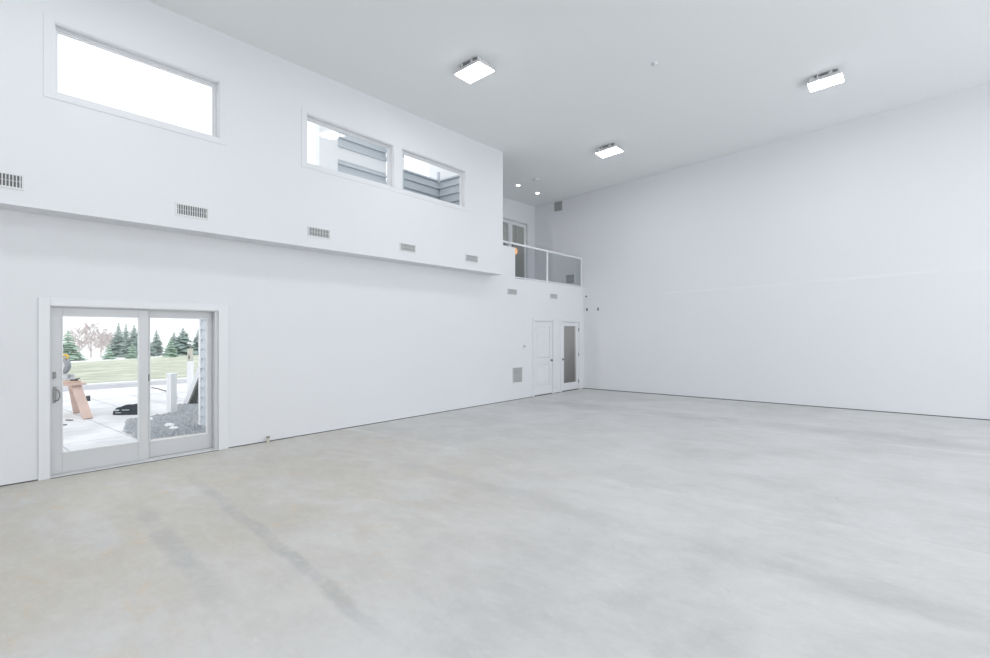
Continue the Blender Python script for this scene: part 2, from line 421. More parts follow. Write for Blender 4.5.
# small vestibule behind the glass door
mb = MB(); mb.box(-9.2, -9.1, 12.2, RW+.03, 0, 2.85); mb.box(-9.1, LW-.145, 12.2, 12.28, 0, 2.85); mb.box(-9.1, LW-.145, RW-.04, RW+.03, 0, 2.85)
mb.box(-9.1, LW-.145, 12.28, RW-.04, 2.7, 2.85)
struct(mb, 'wall_vestibule', M['roomgrey'], 'dim grey room seen through the glazed far door', 'wall')
bl = bpy.data.lights.new('vestibule_fill', 'POINT'); bl.energy = 17; bl.shadow_soft_size = .1  # bodiless light added to brighten what shows through the door glass
o = bpy.data.objects.new('vestibule_fill', bl); COL.objects.link(o); o.location = (-8.75, 12.6, 1.7)
bl = bpy.data.lights.new('loft_room_fill', 'POINT'); bl.energy = 30; bl.shadow_soft_size = .1  # added fill light, lifts the tone behind the loft glass
o = bpy.data.objects.new('loft_room_fill', bl); COL.objects.link(o); o.location = (-10.9, 12.4, 4.9)

# ------------------------------------------------------------ sliding door
d = empty('door_1', (LW, 2.22, 0), label='pale grey sliding glass patio door looking out to the yard', cat='door', kind='structure')
Y = lambda y: y-2.22
mb = MB(); mb.box(0, .022, Y(1.183), Y(1.285), .0, 2.112); mb.box(0, .022, Y(3.15), Y(3.287), 0, 2.112); mb.box(0, .024, Y(1.285), Y(3.15), 2.02, 2.112)
mb.build('casing', M['trim'], d, bevel=.004)
mb = MB(); frame_x(mb, -.15, -.002, Y(1.278), Y(3.157), 0.0, 2.027, .022, .05, .018, .02)
mb.box(-.06, -.048, Y(1.3), Y(3.107), .018, .034); mb.box(-.10, -.09, Y(1.3), Y(3.107), .018, .03)
mb.build('frame', M['doorgrey'], d, bevel=.002)
sp_ = frame_x(MB(), -.088, -.042+.0, Y(1.302), Y(2.292), .036, 2.004, .108, .112, .24, .105).build('sliding_panel', M['doorgrey'], d, bevel=.003)
MB().box(-.068, -.060, Y(1.41), Y(2.18), .276, 1.899).build('glass_pane', M['glass'], sp_)
mb = frame_x(MB(), -.070, -.036, Y(1.402), Y(2.188), .268, 1.907, .012, .012, .012, .012); mb.build('glazing_bead', M['sash'], sp_)
hd = MB().box(-.042, -.030, Y(1.322), Y(1.350), .875, 1.065).build('handle', M['metal'], sp_, bevel=.004)
MB().tube([(-.032, Y(1.345), .90), (-.005, Y(1.362), .905), (.004, Y(1.375), .94), (.004, Y(1.378), .98), (-.005, Y(1.365), 1.025), (-.032, Y(1.345), 1.03)], .006).build('grip', M['metal'], hd, smooth=True)
MB().box(-.042, -.028, Y(1.322), Y(1.350), 1.165, 1.24).build('deadbolt', M['metal'], sp_, bevel=.003)
fp = frame_x(MB(), -.140, -.094, Y(2.225), Y(3.106), .034, 2.004, .098, .072, .215, .10).build('fixed_panel', M['doorgrey'], d, bevel=.003)
MB().box(-.122, -.114, Y(2.323), Y(3.034), .249, 1.904).build('glass_pane', M['glass'], fp)
mb = frame_x(MB(), -.124, -.088, Y(2.315), Y(3.042), .241, 1.912, .012, .012, .012, .012); mb.build('glazing_bead', M['sash'], fp)
MB().box(-.094, -.070, Y(2.298), Y(2.312), 1.06, 1.15).build('latch_keeper', M['dark'], fp)
MB().box(-.085, -.05, Y(1.303), Y(2.291), .0181, .0355).box(-.135, -.1, Y(2.226), Y(3.105), .0181, .0335).build('panel_gap_shade', M['gap'], d)  # dark strips paint the shadow lines below both panels
MB().box(-.15, .012, Y(1.285), Y(3.15), -.001, .016).build('threshold', M['sash'], d, bevel=.003)
struct(MB().box(LW-.15, LW+.026, 1.286, 3.149, -.008, .005), 'shade_strip_3', M['gap'], 'dark strip painted as the shadow line under the sliding door threshold', 'trim')  # shadow line below the threshold, put in as dark colour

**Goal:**
Make an exact reproduction of the listing above, without any pictures.

**Result:**
Continue the Blender Python script for this scene: part 2, from line 421. More parts follow. Write for Blender 4.5.
# small vestibule behind the glass door
mb = MB(); mb.box(-9.2, -9.1, 12.2, RW+.03, 0, 2.85); mb.box(-9.1, LW-.145, 12.2, 12.28, 0, 2.85); mb.box(-9.1, LW-.145, RW-.04, RW+.03, 0, 2.85)
mb.box(-9.1, LW-.145, 12.28, RW-.04, 2.7, 2.85)
struct(mb, 'wall_vestibule', M['roomgrey'], 'dim grey room seen through the glazed far door', 'wall')
bl = bpy.data.lights.new('vestibule_fill', 'POINT'); bl.energy = 17; bl.shadow_soft_size = .1  # bodiless light added to brighten what shows through the door glass
o = bpy.data.objects.new('vestibule_fill', bl); COL.objects.link(o); o.location = (-8.75, 12.6, 1.7)
bl = bpy.data.lights.new('loft_room_fill', 'POINT'); bl.energy = 30; bl.shadow_soft_size = .1  # added fill light, lifts the tone behind the loft glass
o = bpy.data.objects.new('loft_room_fill', bl); COL.objects.link(o); o.location = (-10.9, 12.4, 4.9)

# ------------------------------------------------------------ sliding door
d = empty('door_1', (LW, 2.22, 0), label='pale grey sliding glass patio door looking out to the yard', cat='door', kind='structure')
Y = lambda y: y-2.22
mb = MB(); mb.box(0, .022, Y(1.183), Y(1.285), .0, 2.112); mb.box(0, .022, Y(3.15), Y(3.287), 0, 2.112); mb.box(0, .024, Y(1.285), Y(3.15), 2.02, 2.112)
mb.build('casing', M['trim'], d, bevel=.004)
mb = MB(); frame_x(mb, -.15, -.002, Y(1.278), Y(3.157), 0.0, 2.027, .022, .05, .018, .02)
mb.box(-.06, -.048, Y(1.3), Y(3.107), .018, .034); mb.box(-.10, -.09, Y(1.3), Y(3.107), .018, .03)
mb.build('frame', M['doorgrey'], d, bevel=.002)
sp_ = frame_x(MB(), -.088, -.042+.0, Y(1.302), Y(2.292), .036, 2.004, .108, .112, .24, .105).build('sliding_panel', M['doorgrey'], d, bevel=.003)
MB().box(-.068, -.060, Y(1.41), Y(2.18), .276, 1.899).build('glass_pane', M['glass'], sp_)
mb = frame_x(MB(), -.070, -.036, Y(1.402), Y(2.188), .268, 1.907, .012, .012, .012, .012); mb.build('glazing_bead', M['sash'], sp_)
hd = MB().box(-.042, -.030, Y(1.322), Y(1.350), .875, 1.065).build('handle', M['metal'], sp_, bevel=.004)
MB().tube([(-.032, Y(1.345), .90), (-.005, Y(1.362), .905), (.004, Y(1.375), .94), (.004, Y(1.378), .98), (-.005, Y(1.365), 1.025), (-.032, Y(1.345), 1.03)], .006).build('grip', M['metal'], hd, smooth=True)
MB().box(-.042, -.028, Y(1.322), Y(1.350), 1.165, 1.24).build('deadbolt', M['metal'], sp_, bevel=.003)
fp = frame_x(MB(), -.140, -.094, Y(2.225), Y(3.106), .034, 2.004, .098, .072, .215, .10).build('fixed_panel', M['doorgrey'], d, bevel=.003)
MB().box(-.122, -.114, Y(2.323), Y(3.034), .249, 1.904).build('glass_pane', M['glass'], fp)
mb = frame_x(MB(), -.124, -.088, Y(2.315), Y(3.042), .241, 1.912, .012, .012, .012, .012); mb.build('glazing_bead', M['sash'], fp)
MB().box(-.094, -.070, Y(2.298), Y(2.312), 1.06, 1.15).build('latch_keeper', M['dark'], fp)
MB().box(-.085, -.05, Y(1.303), Y(2.291), .0181, .0355).box(-.135, -.1, Y(2.226), Y(3.105), .0181, .0335).build('panel_gap_shade', M['gap'], d)  # dark strips paint the shadow lines below both panels
MB().box(-.15, .012, Y(1.285), Y(3.15), -.001, .016).build('threshold', M['sash'], d, bevel=.003)
struct(MB().box(LW-.15, LW+.026, 1.286, 3.149, -.008, .005), 'shade_strip_3', M['gap'], 'dark strip painted as the shadow line under the sliding door threshold', 'trim')  # shadow line below the threshold, put in as dark colour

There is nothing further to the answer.